A pair of rotatable car suspension sheaves 43 around which the main ropes 39 are wound are disposed on a lower portion of the car 34. A rotatable counterweight suspension sheave 44 around which the main ropes 39 are wound is disposed on an upper portion of the counterweight 35.
In an elevator apparatus of this kind, since the car and counterweight return sheaves 41 and 42 are disposed between the first side surface 34a of the car 34 and the hoistway wall 31a in a vertical plane of projection, planar dimensions of the hoistway 31 can be reduced.

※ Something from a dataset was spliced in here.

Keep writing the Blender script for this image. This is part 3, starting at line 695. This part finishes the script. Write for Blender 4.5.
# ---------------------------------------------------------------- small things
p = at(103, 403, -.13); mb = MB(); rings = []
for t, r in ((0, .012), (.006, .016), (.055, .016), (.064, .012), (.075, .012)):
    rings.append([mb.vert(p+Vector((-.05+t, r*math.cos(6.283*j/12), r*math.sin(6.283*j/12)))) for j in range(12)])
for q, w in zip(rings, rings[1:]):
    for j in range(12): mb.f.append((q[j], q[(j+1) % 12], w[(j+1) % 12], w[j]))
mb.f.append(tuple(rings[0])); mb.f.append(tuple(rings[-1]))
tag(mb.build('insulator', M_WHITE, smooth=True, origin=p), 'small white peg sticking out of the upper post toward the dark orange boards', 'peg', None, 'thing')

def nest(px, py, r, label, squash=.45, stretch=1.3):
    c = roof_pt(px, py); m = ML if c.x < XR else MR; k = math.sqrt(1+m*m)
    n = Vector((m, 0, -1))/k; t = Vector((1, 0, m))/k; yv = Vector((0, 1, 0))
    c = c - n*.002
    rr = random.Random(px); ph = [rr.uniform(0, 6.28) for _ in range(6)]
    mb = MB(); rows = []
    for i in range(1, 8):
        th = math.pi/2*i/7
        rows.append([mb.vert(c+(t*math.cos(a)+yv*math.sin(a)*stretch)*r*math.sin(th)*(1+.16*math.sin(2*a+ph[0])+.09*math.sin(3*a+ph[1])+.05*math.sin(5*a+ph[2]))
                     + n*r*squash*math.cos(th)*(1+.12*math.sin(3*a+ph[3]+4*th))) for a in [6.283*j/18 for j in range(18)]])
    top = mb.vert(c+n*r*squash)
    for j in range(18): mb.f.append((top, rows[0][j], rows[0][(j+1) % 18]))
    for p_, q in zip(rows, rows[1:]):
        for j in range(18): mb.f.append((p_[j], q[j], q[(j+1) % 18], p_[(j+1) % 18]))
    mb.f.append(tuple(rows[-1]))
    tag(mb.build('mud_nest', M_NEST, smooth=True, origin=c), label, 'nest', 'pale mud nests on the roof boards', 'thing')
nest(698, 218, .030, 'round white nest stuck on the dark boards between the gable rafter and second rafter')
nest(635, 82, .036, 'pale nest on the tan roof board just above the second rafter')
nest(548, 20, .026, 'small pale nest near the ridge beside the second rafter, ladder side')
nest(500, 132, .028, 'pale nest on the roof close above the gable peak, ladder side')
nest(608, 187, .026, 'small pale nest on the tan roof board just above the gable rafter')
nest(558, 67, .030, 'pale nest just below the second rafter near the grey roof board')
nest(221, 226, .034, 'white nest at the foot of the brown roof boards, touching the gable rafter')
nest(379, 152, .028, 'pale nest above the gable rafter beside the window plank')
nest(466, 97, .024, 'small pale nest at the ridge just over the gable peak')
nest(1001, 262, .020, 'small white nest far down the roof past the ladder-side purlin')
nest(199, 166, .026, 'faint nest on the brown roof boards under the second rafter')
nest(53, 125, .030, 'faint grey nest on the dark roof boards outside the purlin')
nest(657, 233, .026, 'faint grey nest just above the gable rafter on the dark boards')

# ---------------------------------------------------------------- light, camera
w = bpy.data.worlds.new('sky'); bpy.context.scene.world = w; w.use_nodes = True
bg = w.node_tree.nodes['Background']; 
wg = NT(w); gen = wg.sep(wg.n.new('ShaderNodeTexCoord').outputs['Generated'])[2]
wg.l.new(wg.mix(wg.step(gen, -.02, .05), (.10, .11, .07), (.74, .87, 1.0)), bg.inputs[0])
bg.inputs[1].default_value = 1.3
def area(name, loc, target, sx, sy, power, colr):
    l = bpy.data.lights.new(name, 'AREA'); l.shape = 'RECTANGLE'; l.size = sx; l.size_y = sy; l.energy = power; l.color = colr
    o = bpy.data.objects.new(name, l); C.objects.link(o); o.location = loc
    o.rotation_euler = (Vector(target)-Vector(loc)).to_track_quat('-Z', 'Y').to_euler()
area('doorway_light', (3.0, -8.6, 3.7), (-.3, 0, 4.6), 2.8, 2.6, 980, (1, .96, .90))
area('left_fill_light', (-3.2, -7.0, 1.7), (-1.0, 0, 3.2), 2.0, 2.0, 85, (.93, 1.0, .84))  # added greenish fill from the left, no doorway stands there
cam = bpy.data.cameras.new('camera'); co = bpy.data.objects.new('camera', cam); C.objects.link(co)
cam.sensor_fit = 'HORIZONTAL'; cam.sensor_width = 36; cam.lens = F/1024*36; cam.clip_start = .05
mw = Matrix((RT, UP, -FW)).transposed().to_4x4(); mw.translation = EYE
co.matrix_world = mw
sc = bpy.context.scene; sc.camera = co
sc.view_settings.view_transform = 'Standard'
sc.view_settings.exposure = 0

Furthermore, winding angles of the main ropes 39 onto the drive sheave 38 can be sufficiently ensured.

Claims

An elevator apparatus comprising:
a hoistway (31) having a hoistway wall (31a to 31c);

a driving machine (36) disposed in an upper portion inside said hoistway (31), having:
a driving machine body (37); and

a drive sheave (38) rotated by said driving machine body (37) around

a rotating shaft extending in a vertical direction;

a main rope (39) having a car end portion and a counterweight end portion secured to an upper portion inside said hoistway (31), an intermediate portion being wound around said drive sheave (38);

a car (34) having mutually opposite first and second side surfaces (34a, 34b), being suspended inside said hoistway (31) by said main rope (39) between said drive sheave (38) and said car end portion (39a) so as to be raised and lowered inside said hoistway (31) by said driving machine (36);

a counterweight (35) being suspended inside said hoistway (31) by said main rope (39) between said drive sheave (38) and said counterweight end portion (39b) so as to be raised and lowered inside said hoistway (31) by said driving machine (36);

a car return sheave (41) disposed in an upper portion inside said hoistway (31) and around which said main rope (39) is wound, for guiding said main rope (39) from said drive sheave (38) to said car (34); and

a counterweight return sheave (42) disposed in an upper portion inside said hoistway (31) and around which said main rope (39) is wound, for guiding said main rope (39) from said drive sheave (38) to said counterweight (35),

characterized in that the counterweight (35) is disposed between said first side surface (34a) of the car (34) and said hoistway wall (31a), and in that

said driving machine (36) is disposed above a corner portion of a rear portion of said car (34) on a side near said counterweight (35), and said car and counterweight return sheaves (41, 42) are disposed above a space between said first side surface (34a) and said hoistway wall (31a).
The elevator apparatus according to Claim 1, wherein said main rope (39) is composed of a synthetic fiber rope.